» **Given task**:
From the first line of the data below, copy each line up to the one containing "S = bpy.context.scene; C = S.collection", and include that line too.
┌──
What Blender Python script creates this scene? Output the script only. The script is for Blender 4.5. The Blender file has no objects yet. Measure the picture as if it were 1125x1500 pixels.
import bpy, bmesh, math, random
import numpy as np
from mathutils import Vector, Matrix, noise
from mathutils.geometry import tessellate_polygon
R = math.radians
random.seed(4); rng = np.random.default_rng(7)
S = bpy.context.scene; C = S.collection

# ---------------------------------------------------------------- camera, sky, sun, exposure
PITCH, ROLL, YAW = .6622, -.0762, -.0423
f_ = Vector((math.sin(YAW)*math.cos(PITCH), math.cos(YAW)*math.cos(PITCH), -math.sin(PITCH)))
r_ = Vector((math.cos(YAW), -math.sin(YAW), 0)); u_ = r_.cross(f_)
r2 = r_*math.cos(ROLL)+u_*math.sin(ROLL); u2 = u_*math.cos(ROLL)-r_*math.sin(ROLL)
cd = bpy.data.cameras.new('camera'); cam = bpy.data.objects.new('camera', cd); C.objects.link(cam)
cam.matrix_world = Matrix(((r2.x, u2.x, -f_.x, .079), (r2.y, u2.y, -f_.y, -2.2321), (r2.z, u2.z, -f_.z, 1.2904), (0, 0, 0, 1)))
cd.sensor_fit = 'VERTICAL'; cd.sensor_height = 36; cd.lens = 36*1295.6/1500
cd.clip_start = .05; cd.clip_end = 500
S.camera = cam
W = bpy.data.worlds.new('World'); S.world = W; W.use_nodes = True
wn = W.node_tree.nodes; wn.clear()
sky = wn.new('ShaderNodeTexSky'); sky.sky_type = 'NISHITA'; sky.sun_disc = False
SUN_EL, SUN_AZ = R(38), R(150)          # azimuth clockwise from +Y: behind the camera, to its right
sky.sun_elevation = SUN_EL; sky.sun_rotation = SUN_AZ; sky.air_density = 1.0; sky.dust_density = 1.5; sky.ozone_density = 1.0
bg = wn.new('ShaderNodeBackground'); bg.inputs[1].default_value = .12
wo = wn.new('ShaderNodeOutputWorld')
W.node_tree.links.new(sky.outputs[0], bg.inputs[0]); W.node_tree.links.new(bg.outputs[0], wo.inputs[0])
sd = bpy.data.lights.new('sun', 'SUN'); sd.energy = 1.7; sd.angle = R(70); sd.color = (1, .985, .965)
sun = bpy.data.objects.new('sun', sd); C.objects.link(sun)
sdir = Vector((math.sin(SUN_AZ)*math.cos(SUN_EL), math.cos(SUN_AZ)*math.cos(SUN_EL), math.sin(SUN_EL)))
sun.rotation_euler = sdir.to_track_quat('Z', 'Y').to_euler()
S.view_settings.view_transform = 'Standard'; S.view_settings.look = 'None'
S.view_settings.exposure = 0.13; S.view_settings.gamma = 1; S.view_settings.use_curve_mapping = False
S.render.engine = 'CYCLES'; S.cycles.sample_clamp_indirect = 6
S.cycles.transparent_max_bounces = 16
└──
» **Expected answer**:
What Blender Python script creates this scene? Output the script only. The script is for Blender 4.5. The Blender file has no objects yet. Measure the picture as if it were 1125x1500 pixels.
import bpy, bmesh, math, random
import numpy as np
from mathutils import Vector, Matrix, noise
from mathutils.geometry import tessellate_polygon
R = math.radians
random.seed(4); rng = np.random.default_rng(7)
S = bpy.context.scene; C = S.collection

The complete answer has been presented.